One such example for $f$ is the Lagrangian $L$, in which case $F$ would be the action $S$. From my point of view, this is the principle of least action and it is solved by the Euler-Lagrange equations for a particular choice of the function under the integral.

Something that seems to vary from person to person is what exactly the Euler-Lagrange equations are. Certainly the solution $\delta F = 0$ for the above functional is the Euler-Lagrange equation, but some people define the Euler-Lagrange equations to be the solution to any function under the integral.

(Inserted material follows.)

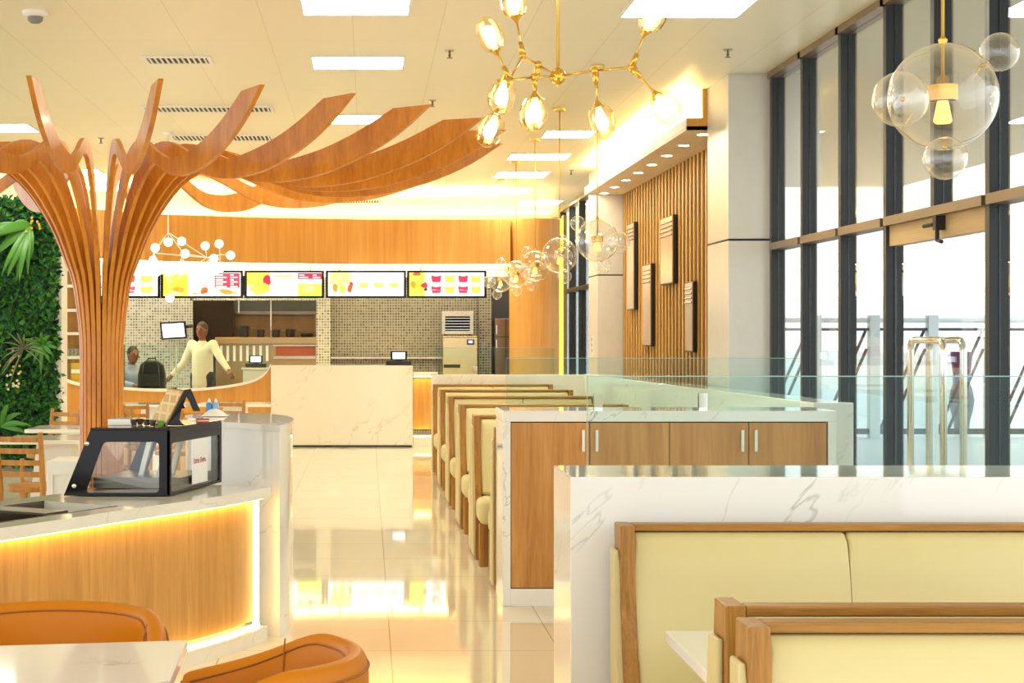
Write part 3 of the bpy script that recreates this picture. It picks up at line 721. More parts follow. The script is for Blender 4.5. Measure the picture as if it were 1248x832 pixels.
# ------------------------------------------------------------------ booth benches
L_B = 1.32
def bench(label, loc, rz):
    t = thing('booth_bench', label, 'bench', loc, rz, 'cream booth benches')
    ef = [(0,0),(0,.955),(-.11,.955),(-.118,.85),(-.135,.72),(-.17,.58),(-.21,.46),(-.235,.34),(-.25,0)]
    sp = [(-.02,.03),(-.02,.885),(-.095,.885),(-.10,.84),(-.118,.715),(-.152,.575),(-.192,.455),(-.217,.34),(-.232,.03)]
    for x, s in ((0, 1), (L_B, -1)):
        MB().prism([(x, y, z) for y, z in ef], (.042*s, 0, 0), bev=.004).build('end_frame', M['frame_wood'], t)
        MB().prism([(x, y, z) for y, z in sp], (-.016*s, 0, 0), bev=.006).build('side_pad', M['cream'], t)
    MB().box(.0425, L_B-.0425, -.055, -.001, .934, .954, bev=.003).build('top_rail', M['rail_wood'], t)
    MB().box(.0425, L_B-.0425, -.02, -.001, .10, .933, bev=.003).build('back_panel', M['cream'], t)
    prof = [(-.022,.932),(-.055,.928),(-.085,.905),(-.10,.82),(-.12,.72),(-.155,.58),(-.20,.45),(-.19,.43),(-.022,.43)]
    w = (L_B-.09)/2
    for i in range(2):
        x0 = .045+i*(w+.001)
        MB().prism([(x0, y, z) for y, z in prof], (w-.001, 0, 0), bev=.012, seg=3).build('back_cushion', M['cream'], t, smooth='auto')
    MB().box(0, L_B, -.60, -.257, .27, .43, bev=.045, seg=4).box(.046, L_B-.046, -.30, -.10, .275, .425, bev=.02).build('seat_cushion', M['cream'], t, smooth='auto')
    MB().box(.06, L_B-.06, -.57, -.03, .23, .27).build('seat_frame', M['rail_wood'], t)
    for x in (.004, L_B-.06):
        MB().box(x, x+.056, -.57, -.51, 0, .275, bev=.004).build('leg', M['frame_wood'], t)
    return t
XB = .72
b0 = bench('cream booth bench with two padded back cushions against the marble wall', (XB, 4.79, 0), 0)
dup(b0, (XB+L_B, 3.30, 0), PI, 'cream booth bench seen from behind, the taller post of the two nearest ones')
dup(b0, (XB-.01, 3.17, 0), 0, 'cream booth bench nearest the camera, its low post in front of another bench')
cs_ = [9.62, 11.2, 12.93, 14.67, 16.4, 18.17]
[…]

One case of particular interest for physics is the case that the Lagrangian may be defined in terms of a Lagrangian density $\mathcal{L}$ as $L = \int \mathcal{L} d^3x$. When this is the case and you vary the action, you get what are essentially equations of motion for a field. You can also take the function under the integral to have multiple space coordinates $x^1, x^2, ...$ to obtain equations of motion for a system of particles. You can also choose to include higher-order derivatives in the function, but I'm not aware of any use of that in physics. All three of these are fairly straightforward once you understand varying a functional and are a decent exercise to try out.

Answer 3

1. The Euler-Lagrange (EL) expression $\frac{\delta F[\phi]}{\delta \phi^{\alpha}(x)}$ is the functional/variational derivative of a functional $F[\phi]$.

2. The usual$^1$ principle of least action (which more precisely should be called the principle of stationary action) asks for $\phi$-configurations with vanishing functional derivatives $\frac{\delta S[\phi]}{\delta \phi^{\alpha}(x)}\approx 0$ of the action functional $S[\phi]$, i.e. $\phi$-solutions to the EL equations.

   So to answer OP's title question (v2): The EL equations follow from the principle of stationary action.

--

$^1$ Be aware that some authors (e.g. Goldstein) attach a different meaning to the principle of least action, cf. my Phys.SE answer here.